Friday, May 2, 2008

The Kingdom and Christ's Humility

Jesus, whose greatness cannot be measured, is well compared to an apple tree, if we think only of his littleness, that is of his humility though that also never finds a measure.  The comparison holds because the apple tree, though very much inferior to the trees of the wood in height, is much more fruitful than they.  It is in this sense that the kingdom of heaven is compared to a grain of mustard seed, which is smaller than other seeds, but when sown, grows into a tree, "so that all the birds of the air come and sit in its branches."  Christ is the fruit-bearing tree and the mustard tree, since he refreshes us with life and pricks us with health, sweet to taste and pleasantly pungent.

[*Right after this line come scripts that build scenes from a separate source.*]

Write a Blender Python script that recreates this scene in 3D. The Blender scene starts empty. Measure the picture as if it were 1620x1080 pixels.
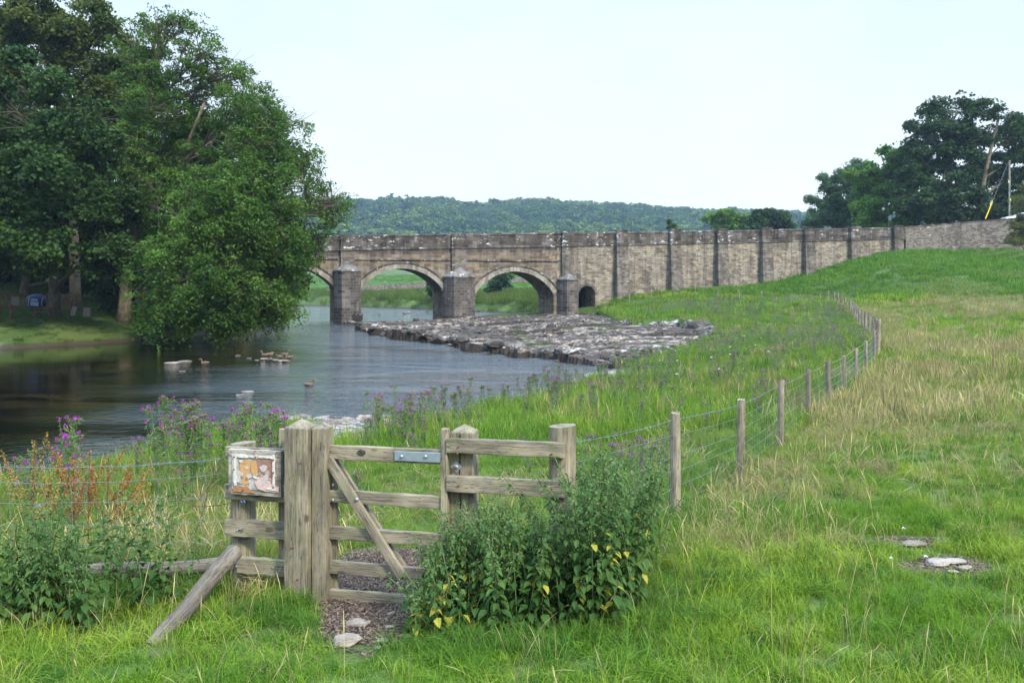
import bpy, math, random
import numpy as np
from mathutils import Vector, Matrix, Euler
random.seed(7); RNG = np.random.default_rng(11)
R = math.radians
SC = bpy.context.scene
COL = SC.collection

# ------------------------------------------------------------------ camera
EYE = 4.0; F = 1300.0; CX = 810.0; HY = 455.0      # photograph pixels (1620x1080)
cam = bpy.data.cameras.new('camera'); camo = bpy.data.objects.new('camera', cam); COL.objects.link(camo)
camo.location = (0, 0, EYE); camo.rotation_euler = (R(90), 0, 0)
cam.sensor_width = 36; cam.lens = 36 * F / 1620; cam.shift_y = -(540 - HY) / 1620
cam.clip_start = 0.1; cam.clip_end = 12000
SC.camera = camo
# ------------------------------------------------------------------ sky, sun, exposure
SUN_EL, SUN_AZ = 42, 140        # azimuth clockwise from +Y
w = bpy.data.worlds.new('World'); SC.world = w; w.use_nodes = True
nt = w.node_tree; N = nt.nodes; L = nt.links
for n in list(N): N.remove(n)
out = N.new('ShaderNodeOutputWorld'); bg = N.new('ShaderNodeBackground'); bg.inputs[1].default_value = 0.1
sky = N.new('ShaderNodeTexSky'); sky.sky_type = 'NISHITA'; sky.sun_disc = False
sky.sun_elevation = R(SUN_EL); sky.sun_rotation = R(SUN_AZ); sky.dust_density = 2.0
tc = N.new('ShaderNodeTexCoord'); sx = N.new('ShaderNodeSeparateXYZ'); L.new(tc.outputs['Generated'], sx.inputs[0])
mp = N.new('ShaderNodeMapping'); mp.inputs['Scale'].default_value = (1, 1, 2.6); L.new(tc.outputs['Generated'], mp.inputs[0])
no = N.new('ShaderNodeTexNoise'); no.inputs['Scale'].default_value = 2.3; no.inputs['Detail'].default_value = 7; no.inputs['Roughness'].default_value = .55
L.new(mp.outputs[0], no.inputs['Vector'])
cr = N.new('ShaderNodeMapRange'); cr.inputs[1].default_value = .3; cr.inputs[2].default_value = .62; cr.inputs[3].default_value = .78; cr.inputs[4].default_value = 1.0
L.new(no.outputs[0], cr.inputs[0])
zr = N.new('ShaderNodeMapRange'); zr.inputs[1].default_value = .325; zr.inputs[2].default_value = .52; zr.inputs[3].default_value = .62; zr.inputs[4].default_value = 2.1
L.new(sx.outputs[2], zr.inputs[0])
cl = N.new('ShaderNodeVectorMath'); cl.operation = 'SCALE'; cl.inputs[0].default_value = (9.75, 10.3, 10.5); L.new(zr.outputs[0], cl.inputs['Scale'])
mx = N.new('ShaderNodeMix'); mx.data_type = 'RGBA'
L.new(cr.outputs[0], mx.inputs[0]); L.new(sky.outputs[0], mx.inputs[6]); L.new(cl.outputs[0], mx.inputs[7])
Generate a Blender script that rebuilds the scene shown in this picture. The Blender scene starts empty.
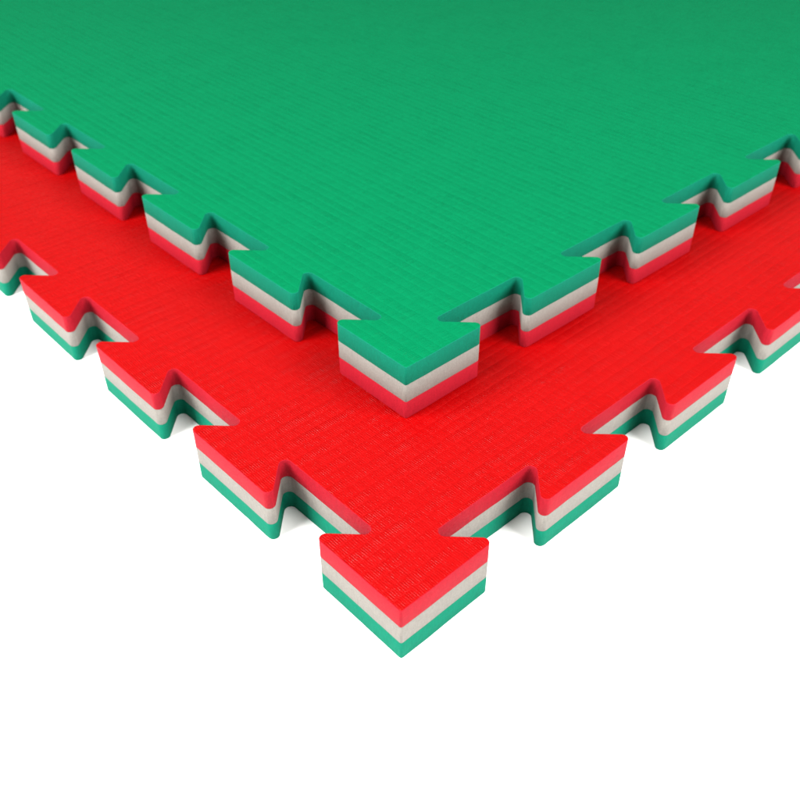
import bpy, bmesh, math
from mathutils import Matrix, Vector, noise
from mathutils.geometry import delaunay_2d_cdt

S = 1.27                      # metres per fitted unit (ten tongues)
P = 0.1 * S                   # pitch of the puzzle tongues
DEPTH = 0.0216 * S            # how far a tongue stands out
WIDE = 0.0719 * S             # width of a tongue at its outer end
CUT = 0.0217 * S              # undercut of the dovetail on each side
FAR = 0.0582 * S              # reach of the corner tongue along each edge
R_OUT, R_IN, R_CORNER = 0.0029 * S, 0.0030 * S, 0.0012 * S
THICK = 0.0316 * S            # 40 mm
SIDES = 11                    # tongues along an edge

scene = bpy.context.scene
col = scene.collection


# ------------------------------------------------------------------ helpers
def tag(o, label=None, cat=None, group=None, kind=None):
    for k, v in (('label', label), ('category', cat), ('group', group), ('kind', kind)):
        if v:
            o[k] = v
    return o


def rounded(pts, rad, n=9):
    out = []
    m = len(pts)
    for i in range(m):
        a, b, c = Vector(pts[i - 1]), Vector(pts[i]), Vector(pts[(i + 1) % m])
        r = rad[i]
        if r <= 0:
            out.append(b.copy())
            continue
        u = (a - b).normalized()
        v = (c - b).normalized()
        ang = math.acos(max(-1, min(1, u.dot(v))))
        t = min(r / math.tan(ang / 2), .48 * (a - b).length, .48 * (c - b).length)
        r = t * math.tan(ang / 2)
        cen = b + (u + v).normalized() * (r / math.sin(ang / 2))
        s, e = b + u * t - cen, b + v * t - cen
        a0, a1 = math.atan2(s.y, s.x), math.atan2(e.y, e.x)
        d = (a1 - a0 + math.pi) % (2 * math.pi) - math.pi
        for k in range(n + 1):
            th = a0 + d * k / n
            out.append(cen + Vector((math.cos(th), math.sin(th))) * r)
    return out


def mat_outline():
    """Closed outline of a square puzzle mat, its near corner at the origin."""
    W = FAR + P * SIDES + 0.62 * P
    pts, rad = [(FAR, 0), (FAR - CUT, DEPTH)], [R_OUT, R_IN]
    for k in range(SIDES):
        e = FAR + P * (k + 1)
        pts += [(e - WIDE + CUT, DEPTH), (e - WIDE, 0), (e, 0), (e - CUT, DEPTH)]
        rad += [R_IN, R_OUT, R_OUT, R_IN]
    near_x = pts + [(W - DEPTH, DEPTH)]
    rad_x = rad + [R_IN]
    near_y = [(y, x) for x, y in near_x[:-1]][::-1]
    rad_y = rad_x[:-1][::-1]
    half = near_y + [(0, 0)] + near_x
    hr = rad_y + [R_CORNER] + rad_x
    full = half + [(W - x, W - y) for x, y in half]
    fr = hr + hr
    # long straight stretches get extra points so the side shading stays even
    fine = []
    ring = rounded(full, fr)
    for i, p in enumerate(ring):
        q = ring[(i + 1) % len(ring)]
        n = max(1, int((q - p).length / .004))
        fine += [p.lerp(q, j / n) for j in range(n)]
    return fine


def offset(loop, d):
    """Move a counter-clockwise loop inwards by d."""
    n = len(loop)
    out = []
    for i in range(n):
        t0 = (loop[i] - loop[i - 1]).normalized()
        t1 = (loop[(i + 1) % n] - loop[i]).normalized()
        n0, n1 = Vector((-t0.y, t0.x)), Vector((-t1.y, t1.x))
        m = (n0 + n1).normalized()
        out.append(loop[i] + m * (d / max(.4, m.dot(n0))))
    return out


def dedupe(loop):
    out = []
    for p in loop:
        if not out or (p - out[-1]).length > 1e-5:
            out.append(p)
    if (out[0] - out[-1]).length < 1e-5:
        out.pop()
    return out


def wander(p, seed=0.0):
    """Smooth, small irregularity of a hand-fed knife or a glue line, -1 to 1."""
    return noise.noise(Vector((p.x * 22 + seed, p.y * 22, seed * 3.1))) * .7 + noise.noise(Vector((p.x * 70, p.y * 70, seed + 5))) * .4


LOOP = dedupe(mat_outline())
LOOP = [p + Vector((wander(p, 1.7), wander(p, 8.3))) * .0004 for p in LOOP]
if sum(LOOP[i - 1].x * LOOP[i].y - LOOP[i].x * LOOP[i - 1].y for i in range(len(LOOP))) < 0:
    LOOP.reverse()


CAPS = {}


def cap_triangles(d):
    """Triangles of the outline moved inwards by d, as indices into the loop."""
    if d not in CAPS:
        lp = offset(LOOP, d) if d > 0 else LOOP
        n = len(lp)
        _, _, faces, ov, _, _ = delaunay_2d_cdt(lp, [(i, (i + 1) % n) for i in range(n)], [], 1, 1e-7)
        tris = [[ov[i][0] for i in f] for f in faces]
        CAPS[d] = [t if (lp[t[1]] - lp[t[0]]).cross(lp[t[2]] - lp[t[0]]) > 0 else t[::-1] for t in tris]
    return CAPS[d]


def layer(name, z0, z1, skin, cut, parent, round_top=False, round_bottom=False):
    """One foam sheet of the mat: skinned faces above and below, cut edges around."""
    bm = bmesh.new()
    prof = []
    b = 0.0003
    steps = [0, .25, .55, .8, 1.0]
    if round_bottom:
        for s in steps:
            a = s * math.pi / 2
            prof.append((b * (1 - math.sin(a)), z0 + b * (1 - math.cos(a))))
    else:
        prof += [(0.00022, z0), (0, z0 + 0.0003)]
    if round_top:
        for s in reversed(steps):
            a = s * math.pi / 2
            prof.append((b * (1 - math.sin(a)), z1 - b * (1 - math.cos(a))))
    else:
        prof += [(0, z1 - 0.0003), (0.00022, z1)]
    rings = []
    for d, z in prof:
        lp = offset(LOOP, d) if d > 0 else LOOP
        seam = (z < z0 + .001 and not round_bottom) or (z > z1 - .001 and not round_top)
        amp = .0004 if seam else 0
        rings.append([bm.verts.new((p.x, p.y, z + amp * wander(q, z0 if z < z0 + .001 else z1))) for p, q in zip(lp, LOOP)])
    n = len(LOOP)
    for r0, r1 in zip(rings, rings[1:]):
        for i in range(n):
            j = (i + 1) % n
            f = bm.faces.new((r0[i], r0[j], r1[j], r1[i]))
            f.material_index = 1
            f.smooth = True
    for ring, d, flip in ((rings[-1], prof[-1][0], False), (rings[0], prof[0][0], True)):
        for tri in cap_triangles(d):
            v = [ring[i] for i in tri]
            bm.faces.new(v[::-1] if flip else v).material_index = 0
    me = bpy.data.meshes.new(name)
    bm.to_mesh(me)
    bm.free()
    me.materials.append(skin)
    me.materials.append(cut)
    o = bpy.data.objects.new(name, me)
    col.objects.link(o)
    o.parent = parent
    return o


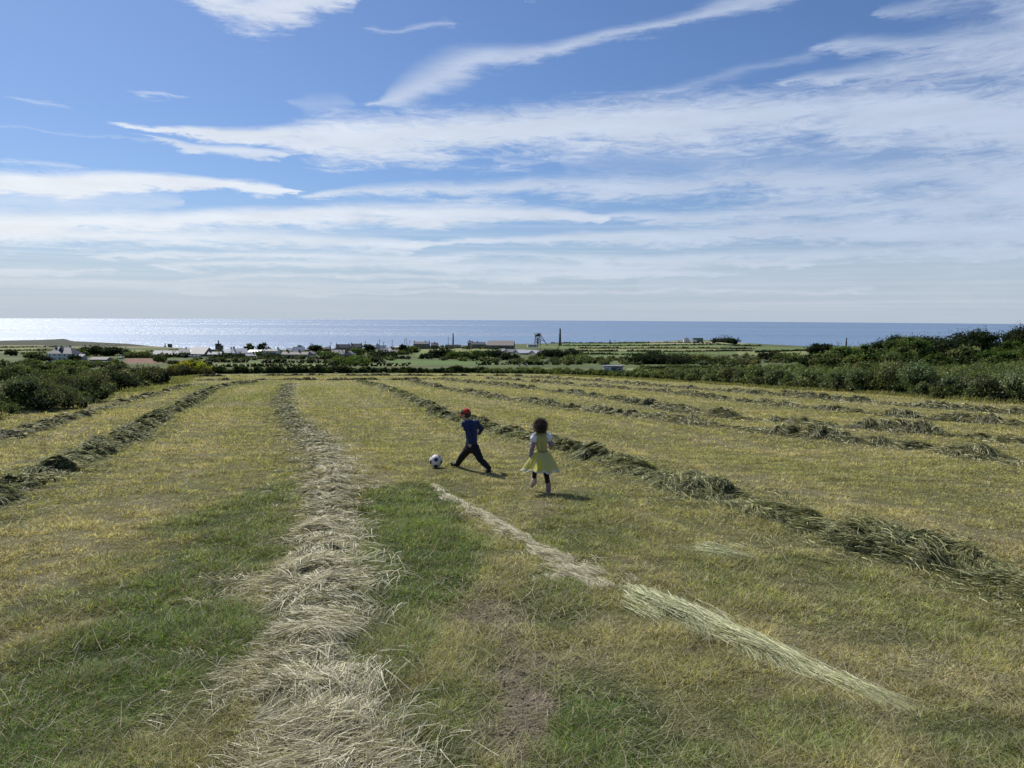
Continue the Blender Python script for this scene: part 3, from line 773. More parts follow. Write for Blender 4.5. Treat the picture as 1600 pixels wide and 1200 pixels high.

"The apple tree" is "among the trees of the wood," for the trees even of paradise must draw life and nourishment from him, the one sole tree of life that was in the midst of paradise.  If it were not for him the trees of the wood would be parched trees.  From the countless multitude of angels and holy men, the Lord has planted a vast and very lovely paradise, a garden full of delight, but only for those who dwell there.  Yet if the tree of life that is Christ Jesus, were not to provide that multitude with the fruitfulness of his humility, then it would lose much of its loveliness and all of its fertility.

John of Ford

-John of Ford (1214) was the abbot of a Cistercian monastery in southwest England.